Thursday, 9 July 2009

Japanese machinery orders hit record low

Despite some positive signs of late, Japan's economic recovery remains in doubt, especially after the numbers reported on Wednesday. From the WSJ:

Japanese core machinery orders fell to a record low in May, dropping 3% from April, fueling concerns that companies may be putting business-investment plans on hold...

Core orders, which exclude often-volatile orders for ships and electric-power companies, stood at 668.2 billion yen ($7.05 billion), their lowest value in monetary terms since the government began compiling the data in a comparable form in 1987.

Trade data were not encouraging either.

The nation's current-account surplus, meanwhile, shrank 34.3% in May from a year earlier, with a faster decline in exports underscoring the impact of the global slump in demand...

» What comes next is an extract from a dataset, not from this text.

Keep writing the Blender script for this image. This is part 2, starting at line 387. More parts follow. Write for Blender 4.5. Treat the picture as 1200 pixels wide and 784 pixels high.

In April, the surplus fell 54.5% year-to-year to 630.5 billion yen. Exports decreased 42.2% on year.

But it was not all negative.

Meanwhile, Japanese worker sentiment rose for the sixth straight month in June, the cabinet office's Economy Watchers Survey showed, to 42.2 from 36.7 in May. Analysts said the improvement is largely due to the effect of tax-relief measures in the government's stimulus program, and so further deterioration in sentiment is a possibility.